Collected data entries
— begin —
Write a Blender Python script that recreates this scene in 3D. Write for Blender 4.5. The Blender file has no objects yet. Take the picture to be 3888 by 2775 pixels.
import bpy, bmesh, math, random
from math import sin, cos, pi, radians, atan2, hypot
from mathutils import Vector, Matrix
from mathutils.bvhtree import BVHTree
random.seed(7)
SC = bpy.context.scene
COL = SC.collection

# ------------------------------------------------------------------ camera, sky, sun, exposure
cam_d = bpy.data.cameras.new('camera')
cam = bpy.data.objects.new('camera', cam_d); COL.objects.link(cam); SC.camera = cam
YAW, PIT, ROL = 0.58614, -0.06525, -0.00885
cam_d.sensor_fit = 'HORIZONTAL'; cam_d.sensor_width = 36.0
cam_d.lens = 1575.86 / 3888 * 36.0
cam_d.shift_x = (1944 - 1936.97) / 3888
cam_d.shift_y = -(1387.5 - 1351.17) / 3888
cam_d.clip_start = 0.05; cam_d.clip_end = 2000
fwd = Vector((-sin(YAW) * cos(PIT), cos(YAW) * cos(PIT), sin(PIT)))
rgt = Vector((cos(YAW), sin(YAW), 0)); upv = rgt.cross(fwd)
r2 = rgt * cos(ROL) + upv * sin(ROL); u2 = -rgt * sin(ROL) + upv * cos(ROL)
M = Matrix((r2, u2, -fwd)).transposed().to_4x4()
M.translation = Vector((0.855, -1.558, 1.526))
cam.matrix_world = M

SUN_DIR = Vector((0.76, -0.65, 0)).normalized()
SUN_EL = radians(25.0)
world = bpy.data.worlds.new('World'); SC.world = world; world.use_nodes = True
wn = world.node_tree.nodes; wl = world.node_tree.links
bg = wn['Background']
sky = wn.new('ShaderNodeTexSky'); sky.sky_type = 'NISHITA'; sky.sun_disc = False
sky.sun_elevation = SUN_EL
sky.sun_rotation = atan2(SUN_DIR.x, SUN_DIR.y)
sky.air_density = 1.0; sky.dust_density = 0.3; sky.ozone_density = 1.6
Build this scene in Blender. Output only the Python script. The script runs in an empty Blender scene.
— end —
Given problem
Extract the listing in its entirety, matching it exactly.

Expected answer
Write a Blender Python script that recreates this scene in 3D. Write for Blender 4.5. The Blender file has no objects yet. Take the picture to be 3888 by 2775 pixels.
import bpy, bmesh, math, random
from math import sin, cos, pi, radians, atan2, hypot
from mathutils import Vector, Matrix
from mathutils.bvhtree import BVHTree
random.seed(7)
SC = bpy.context.scene
COL = SC.collection

# ------------------------------------------------------------------ camera, sky, sun, exposure
cam_d = bpy.data.cameras.new('camera')
cam = bpy.data.objects.new('camera', cam_d); COL.objects.link(cam); SC.camera = cam
YAW, PIT, ROL = 0.58614, -0.06525, -0.00885
cam_d.sensor_fit = 'HORIZONTAL'; cam_d.sensor_width = 36.0
cam_d.lens = 1575.86 / 3888 * 36.0
cam_d.shift_x = (1944 - 1936.97) / 3888
cam_d.shift_y = -(1387.5 - 1351.17) / 3888
cam_d.clip_start = 0.05; cam_d.clip_end = 2000
fwd = Vector((-sin(YAW) * cos(PIT), cos(YAW) * cos(PIT), sin(PIT)))
rgt = Vector((cos(YAW), sin(YAW), 0)); upv = rgt.cross(fwd)
r2 = rgt * cos(ROL) + upv * sin(ROL); u2 = -rgt * sin(ROL) + upv * cos(ROL)
M = Matrix((r2, u2, -fwd)).transposed().to_4x4()
M.translation = Vector((0.855, -1.558, 1.526))
cam.matrix_world = M

SUN_DIR = Vector((0.76, -0.65, 0)).normalized()
SUN_EL = radians(25.0)
world = bpy.data.worlds.new('World'); SC.world = world; world.use_nodes = True
wn = world.node_tree.nodes; wl = world.node_tree.links
bg = wn['Background']
sky = wn.new('ShaderNodeTexSky'); sky.sky_type = 'NISHITA'; sky.sun_disc = False
sky.sun_elevation = SUN_EL
sky.sun_rotation = atan2(SUN_DIR.x, SUN_DIR.y)
sky.air_density = 1.0; sky.dust_density = 0.3; sky.ozone_density = 1.6
Build this scene in Blender. Output only the Python script. The script runs in an empty Blender scene.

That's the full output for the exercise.